BERLIN (Reuters) - While some men splash out on flashy sports cars as they reach middle age, a number of men in one southern German community are turning from profession to confession -- giving up careers, money and sex to become priests.

In the diocese of Rottenburg-Stuttgart, a lawyer, doctor, manager, and teacher are among the latest group of men to swap white collar jobs for the clerical collar, beefing up the dwindling number of Catholic priests in Germany.

"I used to be an ordinary churchgoer, but suddenly my love for God snowballed into what became a powerful avalanche," said Andreas Braun, 31. He quit his manager job to start training as a priest in Rottenburg, Braun told Bild newspaper on Tuesday.

Another career-switcher, 44-year-old Uwe Stier, said he grew tired of his job as a lawyer because he had to deal with divorces where families were falling apart in battles over money and children. He would rather work to keep families together.

"As a priest, I want to help people save their marriages," Stier told the newspaper.

In giving up their former lifestyles for the Church, the 10 unmarried men mostly between the ages of 30 and 50 are bucking a trend in western popular culture which characterizes middle age as a crisis period, prompting rash decisions and impulse buys.

The diocese in which the men were ordained as deacons last week, the first step on their way to becoming priests, said they were part of a growing trend.

"Before there were many who followed a more traditional route, studying theology before going into the church as young men but in the past few years this has shifted," Thomas Broch, an official for Rottenburg-Stuttgart diocese, told Reuters.

"In this particular group there was an unusually high number of people who came who had been following a completely different career path," he said.

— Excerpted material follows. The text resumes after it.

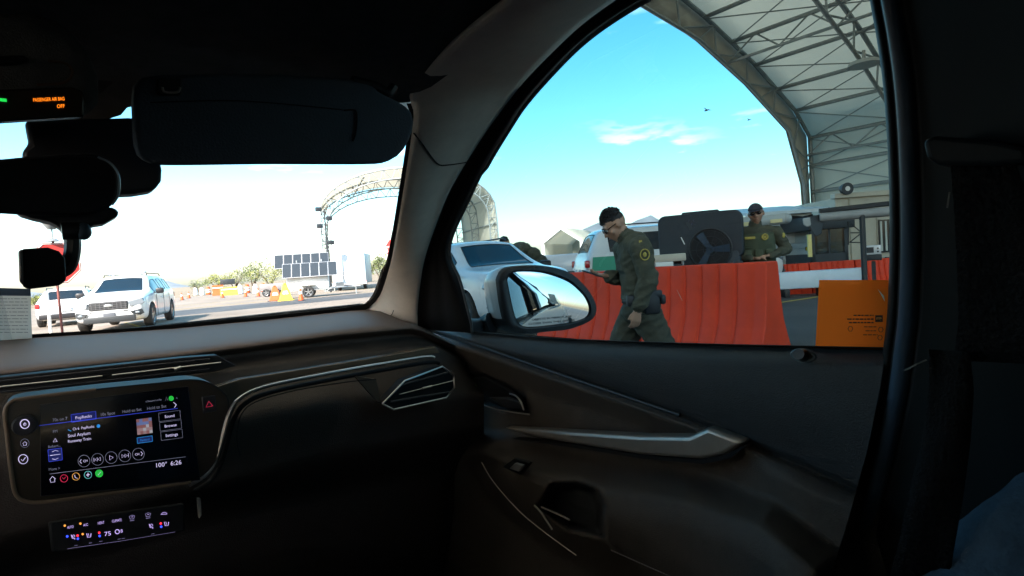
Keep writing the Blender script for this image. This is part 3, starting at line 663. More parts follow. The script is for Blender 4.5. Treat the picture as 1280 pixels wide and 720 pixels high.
# far barriers
a = P(955, 345, d=14); b_ = P(1125, 345, d=13.4); dv = Vector((b_.x-a.x, b_.y-a.y, 0)); ang = math.atan2(dv.y, dv.x)
for i in range(3):
    c = a + dv*((i+.5)/3*1.0); barrier((c.x, c.y, 0), ang, dv.length/3*.97, .74, orange, ['orange red far barrier left end behind the white rail', 'orange red far barrier behind the white rail end', 'orange red far barrier right of the dark gate post'][i], 6, 'far orange red barriers')
a = P(972, 346, d=13); b_ = P(1080, 346, d=12.7); c = (a+b_)/2; c.z = 0; dv = b_-a
rt = empty('rail_barrier', c, math.atan2(dv.y, dv.x)); tag(rt, 'long white rail barrier in front of the far orange red barriers', 'barrier')
sub(MB().box((0, 0, .39), (Vector((dv.x, dv.y)).length, .25, .40), bev=.05), 'rail', mat('blue_white_plastic', (.62, .72, .80), .4, var=.06, vs_=3), rt)
b = MB(); n_ = Vector((dv.x, dv.y)).length
for s in (-.42, 0, .42): b.box((n_*s, 0, .1), (.12, .35, .2), bev=.02)
sub(b, 'foot', blackp, rt)
# evaporative cooler behind the barrier
p, rz = face(881, 7.15, 0); rt = empty('portable_cooler', p, rz+math.radians(-6)); tag(rt, 'big charcoal portable cooler with a round fan opening behind the barrier', 'cooler')
coolm = mat('charcoal_plastic', (.014, .022, .032), .6, var=.1, vs_=12, bump=.15, bs=150); cooll = mat('fan_blue', (.012, .034, .066), .6)
def rrect(w_, h_, r, n=5):
    o = []
    for cx, cz, a0 in ((w_/2-r, h_/2-r, 0), (-w_/2+r, h_/2-r, 90), (-w_/2+r, -h_/2+r, 180), (w_/2-r, -h_/2+r, 270)):
        for i in range(n+1): a = math.radians(a0+90*i/n); o.append((cx+r*math.cos(a), cz+r*math.sin(a)))
    return o
ztop = P(881, 265, d=7.15).z; 
hd = MB(); hd.prism([(-x, .18, ztop-.31+z) for x, z in rrect(1.0, .58, .09)], (0, -.36, 0)); hd.prism([(-x, .0, ztop-.01+z) for x, z in rrect(.45, .05, .02)], (0, -.12, 0)); sub(hd, 'hood', coolm, rt, bevel=.015)
sub(MB().box((-.06, -.02, (ztop-.5)/2), (.80, .42, ztop-.5), bev=.04), 'cabinet', coolm, rt)
cc = Vector((-.12, .19, ztop-.48)); rg = MB()
rg.tube([cc + Vector((.250*math.cos(a), .01, .250*math.sin(a))) for a in [2*math.pi*i/32 for i in range(32)]], .010, 8, closed=True); sub(rg, 'fan_shroud', mat('dark_shroud', (.012, .014, .018), .4), rt)
dk = MB(); dk.cyl(cc + Vector((0, -.005, 0)), cc + Vector((0, .004, 0)), .24, n=32); sub(dk, 'fan_opening', mat('fan_dark', (.008, .008, .010), .8), rt)
fb = MB(); fb.cyl(cc, cc+Vector((0, .03, 0)), .045)
for i in range(3):
    a = math.radians(62+120*i); dr = Vector((math.cos(a), 0, math.sin(a))); nn = Vector((-math.sin(a), 0, math.cos(a)))
    fb.prism([cc + Vector((0, .012, 0)) + dr*.03 - nn*.025, cc + Vector((0, .025, 0)) + dr*.225 - nn*.06, cc + Vector((0, .015, 0)) + dr*.23 + nn*.04, cc + Vector((0, .008, 0)) + dr*.03 + nn*.03], (0, .006, 0))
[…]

"They bring a great amount of life experience to the role."

The Catholic church in Germany, as in other countries, has been experiencing a shortage of priests, and German bishops estimate that two-thirds of all Catholic parishes in the country will not have their own priest by 2020.

Last year several prominent Roman Catholic politicians urged German bishops to lobby their countryman Pope Benedict for a change in Church policy to ordain married men in response to a worsening shortage of priests.

The German bishops have been merging parishes to have the dwindling clergy minister to ever larger areas.

German Catholicism was shaken by the sexual abuse scandals that swept through Europe last year. Some critics blame clerical abuse of minors on celibacy, a link the Church denies. In the wake of the scandals, polls found that about a quarter of German Catholics are considering leaving the Church.